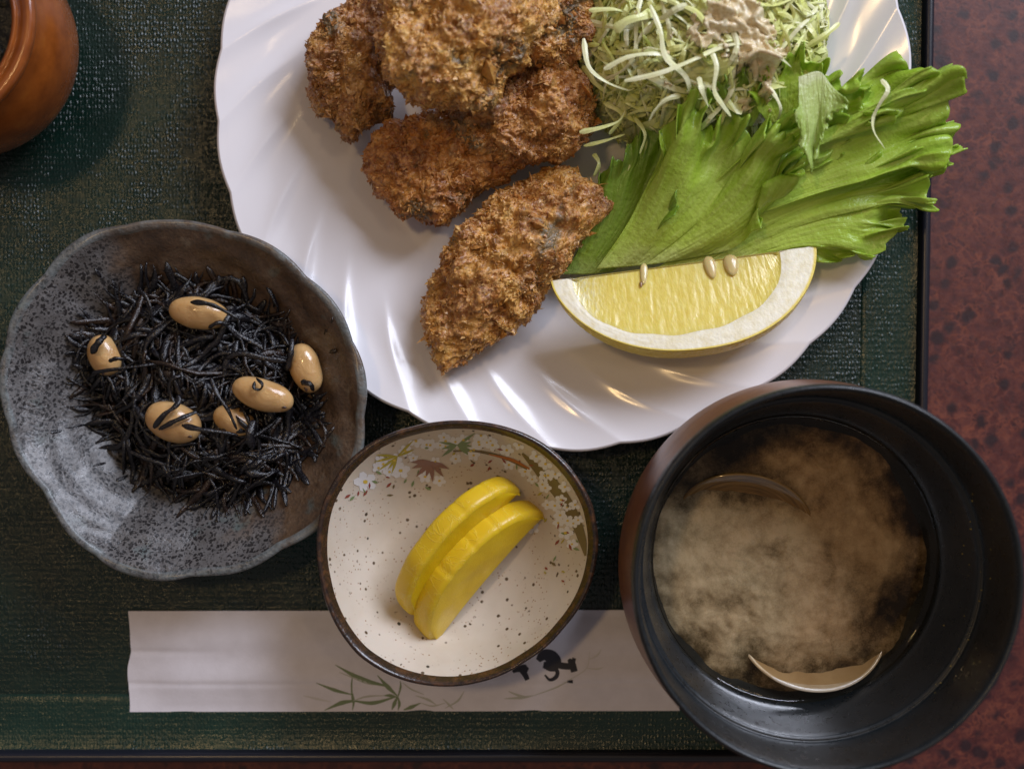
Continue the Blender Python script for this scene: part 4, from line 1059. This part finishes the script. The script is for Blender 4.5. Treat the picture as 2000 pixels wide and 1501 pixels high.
msk = .9 * blob(1360, 75, 26, 24) + .8 * blob(1450, 15, 50, 45) + .7 * blob(1490, 60, 45, 40) + .75 * blob(1500, 150, 32, 45) + .6 * blob(1470, 110, 45, 28) + .8 * blob(1480, 200, 40, 18) + .5 * blob(1400, 30, 40, 40) + .5 * blob(1570, 110, 22, 30)
msk = msk + .62 * fbm(np.stack([GX * 2.2, GY * 2.2, GX * 0], -1), 4, 2) - .56
keep = msk > 0
Zs = H + .02 + .12 * np.sqrt(np.clip(msk, 0, .5)) - .12 * (msk < .03)
idx = -np.ones((N_, N_), int); V = []; F = []
jump = np.maximum(np.abs(np.gradient(H, axis=0)), np.abs(np.gradient(H, axis=1))) > .35
for i in range(N_ - 1):
    for j in range(N_ - 1):
        q = [(i, j), (i + 1, j), (i + 1, j + 1), (i, j + 1)]
        if all(keep[a] for a in q) and not any(jump[a] for a in q):
            f = []
            for a in q:
                if idx[a] < 0: idx[a] = len(V); V.append((gx[a[0]], gy[a[1]], Zs[a]))
                f.append(int(idx[a]))
            F.append(f[::-1])
dr = tag(mesh('sesame_dressing', V, F, SAUCE, None, loc=(cc[0], cc[1], 4)), 'glossy tan sesame dressing poured over the top of the shredded cabbage', 'dressing')
solid(dr, .06, 0)

# ------------------------------------------------------------------ hijiki seaweed and beans
hc = P(392, 765, 1.6)
def hdome(x, y):
    dx, dy = x - hc[0], y - hc[1]; a = math.radians(-38)
    u = dx * math.cos(a) + dy * math.sin(a); v = -dx * math.sin(a) + dy * math.cos(a)
    q = np.clip(1 - (u / 4.9) ** 2 - (v / 4.0) ** 2, 0, 1)
    return .62 + 1.65 * q ** .6 +   .32 * math.sin(x * 2.1 + 1.3 * math.sin(y * 1.3)) * math.sin(y * 1.9 + 1) * (q > .05)
def dish_floor(x, y):
    f = math.hypot(x - dc[0], y - dc[1]) / 6.1
    return float(np.interp(f, Din[:, 0], Din[:, 1]))
hij = root('seaweed_salad', (hc[0], hc[1], .6), 'glossy black simmered seaweed strands heaped in the grey stoneware dish', 'seaweed')
rh = random.Random(77)
hb = [Bag(), Bag()]
nparts = [0]
def hstrand(pts, w_, kind, mi, part):
    n = len(pts); k = np.linspace(0, 1, n)
    if kind == 0: rad = w_ / 2 * (np.minimum(1, np.minimum(k, 1 - k) * 7 + .4)) * (1 + .12 * np.sin(k * 17 + w_ * 90))
    else: rad = w_ / 2 * (.42 + 1.0 * np.exp(-((k - .55) / .17) ** 2)) * np.minimum(1, (1 - k) * 6 + .15)
    V, F = tube(pts, rad, 6, .62, rh.gauss(0, 1.5))
    if part and nparts[0] < 300: mesh('seaweed_strand', V, F, HIJ[mi], hij); nparts[0] += 1
    else: hb[mi].add(V, F)
def rstrand(dep, ln, w_, part, x=None, y=None, d=None):
    if x is None:
        a = rh.uniform(0, 6.283); rr = rh.random() ** .5
        u, v = 4.0 * rr * math.cos(a), 3.15 * rr * math.sin(a); b = math.radians(-38)
        x = hc[0] + u * math.cos(b) - v * math.sin(b); y = hc[1] + u * math.sin(b) + v * math.cos(b)
    if d is None:
        d = rh.uniform(0, 6.283)
        rad_ = math.hypot((x - hc[0]) / 4.3, (y - hc[1]) / 3.9)
        if rad_ > .62: d = math.atan2(y - hc[1], x - hc[0]) + rh.choice([-1, 1]) * (1.57 + rh.gauss(.15, .45))
    cv = rh.gauss(0, .55); n = 11; stp = ln / n; ph = rh.uniform(0, 6); zo = rh.uniform(.02, .12); pts = []; lift = rh.gauss(0, .03)
    for k in range(n):
        z = hdome(x, y) - dep + zo * math.sin(k * .55 + ph) + lift * k * .3
        pts.append((x, y, max(z, dish_floor(x, y) + .07)))
        if part is not None and len(pts) > 4:
            dx_, dy_ = x - hc[0], y - hc[1]; b_ = math.radians(-38)
            if ((dx_ * math.cos(b_) + dy_ * math.sin(b_)) / 4.9) ** 2 + ((-dx_ * math.sin(b_) + dy_ * math.cos(b_)) / 4.0) ** 2 > 1: break
        x += math.cos(d) * stp; y += math.sin(d) * stp; d += cv * stp + rh.gauss(0, .17)
    hstrand(np.array(pts), w_, 1 if rh.random() < .42 else 0, 0 if rh.random() < .72 else 1, part)
for k in range(950): rstrand(rh.uniform(.12, .95), rh.uniform(1.2, 2.8), rh.uniform(.17, .30), False)
for k in range(250): rstrand(rh.uniform(-.12, .14), rh.uniform(1.2, 3.6), rh.choice([.12, .15, .18, .22, .30]), True)
for x, y, d, ln in [(160, 830, 3.3, 1.6), (130, 840, 3.4, 1.3), (150, 690, 3.0, .9), (640, 655, 1.2, .9), (650, 640, .9, 1.0), (640, 760, .2, 1.0), (535, 600, 1.4, 1.4), (650, 690, .6, .7), (440, 960, 4.5, .9), (480, 950, 5.0, .8), (240, 930, 3.8, 1.2),
                    (210, 545, 2.0, .8), (340, 545, 1.7, .8), (600, 860, 5.4, .9), (560, 880, 5.0, 1.0), (200, 905, 3.5, 1.3), (390, 970, 4.2, .8)]:
    p = P(x, y, 1.6); rstrand(-.08, ln, .15, True, p[0], p[1], d)

def bean(px, py, ln, wd, ang, z, label, tilt=0.0):
    z -= .14; c = P(px, py, z); r0 = root('soybean', (c[0], c[1], z), label, 'soybean', 'soybeans among the black seaweed')
    s = np.linspace(0, math.pi, 34)[:, None]; ph = np.linspace(0, 6.28319, 48, endpoint=False)[None]
    x = -np.cos(s) * ln / 2; r = np.sin(s) ** .9 * wd / 2
    groove = 1 - .10 * np.exp(-((((ph - 4.9 + math.pi) % 6.28319) - math.pi) / .22) ** 2) * np.sin(s)
    lump = 1 + .05 * noise(np.stack([x * 1.6 + 0 * ph, np.cos(ph) + 0 * s, np.sin(ph) + 0 * s], -1), px * .1)
    G = np.stack([x + 0 * ph, r * np.cos(ph) * groove * lump, r * np.sin(ph) * groove * .92 * lump], -1)
    G[..., 1] += .05 * wd * np.sin(s) * 1.0 * (G[..., 0] / ln) ** 2 * 4
    Rm = np.array((Matrix.Rotation(-ang, 3, 'Z') @ Matrix.Rotation(tilt, 3, 'Y') @ Matrix.Rotation(.5, 3, 'X')))
    sheet('bean_skin', G @ Rm.T + c, BEAN, r0, cv=True)
    k = np.linspace(-1, 1, 8); q = np.stack([k * .13 + ln * .38, k * 0 - .0, np.sqrt(np.clip((wd / 2 * .60) ** 2 - (k * .05) ** 2, 0, 9))], -1) @ Rm.T + c
    V, F = tube(q, .05 * np.sqrt(1.02 - k ** 2), 8, .6); mesh('bean_scar', V, F, BEANS_, r0)
bean(388, 612, 2.05, 1.12, .15, 2.35, 'soybean at the top of the seaweed heap, lying nearly level')
bean(513, 771, 2.15, 1.12, .30, 2.75, 'plump soybean right of centre with a dark curl of seaweed across it')
bean(596, 719, 1.75, 1.10, 1.25, 2.15, 'soybean nearest the right side of the dish, standing nearly upright in the picture')
bean(338, 825, 1.95, 1.40, .35, 2.5, 'largest soybean low in the heap, crossed by several seaweed strands')
bean(203, 694, 1.45, 1.15, 1.2, 1.95, 'soybean at the left edge of the heap, partly covered by strands')
bean(457, 822, 1.5, 1.0, .4, 2.25, 'soybean mostly buried between the two lower beans')
for pts, w_, z_ in [([(372, 590), (400, 592), (425, 600), (470, 625)], .19, 2.98), ([(407, 640), (425, 630), (452, 632)], .14, 2.75), ([(500, 738), (512, 750), (508, 760), (496, 758), (497, 745)], .12, 3.35), 
                    ([(355, 830), (390, 838), (425, 842), (465, 850)], .20, 3.3), ([(300, 835), (320, 810), (345, 790), (350, 770)], .24, 3.25), ([(310, 838), (345, 820), (385, 803)], .17, 3.2), ([(410, 735), (425, 770), (445, 800), (462, 838)], .18, 3.05),
                    ([(178, 690), (192, 668), (205, 655)], .26, 2.75), ([(212, 705), (228, 700), (246, 703)], .15, 2.6), ([(180, 728), (215, 722), (270, 715), (315, 708)], .16, 2.55), ([(495, 820), (488, 850), (494, 875)], .30, 2.9),
                    ([(588, 745), (606, 750), (612, 762)], .22, 2.72), ([(570, 660), (568, 690), (560, 725)], .2, 2.55), ([(515, 545), (530, 575), (545, 605)], .15, 2.0), ([(268, 560), (290, 590), (300, 640)], .17, 2.3),
                    ([(440, 700), (470, 690), (520, 700), (560, 705)], .2, 2.85), ([(250, 880), (300, 900), (380, 925)], .16, 2.0)]:
    zz = [z_ + .05 * math.sin(k * 2) for k in range(len(pts))]; zz[0] -= .14; zz[-1] -= .18
    hstrand(spline(np.array([P(x, y, q) for (x, y), q in zip(pts, zz)]), 16), w_, 0, 0, True)
for mi in (0, 1): tag(hb[mi].build('seaweed_strands_beneath', HIJ[mi], hij), kind='stuff')

sc.cycles.max_bounces = 8
sc.cycles.transparent_max_bounces = 12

SET EXERCISE: Return only the lines running from the top of the data to the line that holds "solid(dr, .06, 0)". Include both of those lines, but skip the pictures.

ANSWER TO THIS TASK:
Continue the Blender Python script for this scene: part 4, from line 1059. This part finishes the script. The script is for Blender 4.5. Treat the picture as 2000 pixels wide and 1501 pixels high.
msk = .9 * blob(1360, 75, 26, 24) + .8 * blob(1450, 15, 50, 45) + .7 * blob(1490, 60, 45, 40) + .75 * blob(1500, 150, 32, 45) + .6 * blob(1470, 110, 45, 28) + .8 * blob(1480, 200, 40, 18) + .5 * blob(1400, 30, 40, 40) + .5 * blob(1570, 110, 22, 30)
msk = msk + .62 * fbm(np.stack([GX * 2.2, GY * 2.2, GX * 0], -1), 4, 2) - .56
keep = msk > 0
Zs = H + .02 + .12 * np.sqrt(np.clip(msk, 0, .5)) - .12 * (msk < .03)
idx = -np.ones((N_, N_), int); V = []; F = []
jump = np.maximum(np.abs(np.gradient(H, axis=0)), np.abs(np.gradient(H, axis=1))) > .35
for i in range(N_ - 1):
    for j in range(N_ - 1):
        q = [(i, j), (i + 1, j), (i + 1, j + 1), (i, j + 1)]
        if all(keep[a] for a in q) and not any(jump[a] for a in q):
            f = []
            for a in q:
                if idx[a] < 0: idx[a] = len(V); V.append((gx[a[0]], gy[a[1]], Zs[a]))
                f.append(int(idx[a]))
            F.append(f[::-1])
dr = tag(mesh('sesame_dressing', V, F, SAUCE, None, loc=(cc[0], cc[1], 4)), 'glossy tan sesame dressing poured over the top of the shredded cabbage', 'dressing')
solid(dr, .06, 0)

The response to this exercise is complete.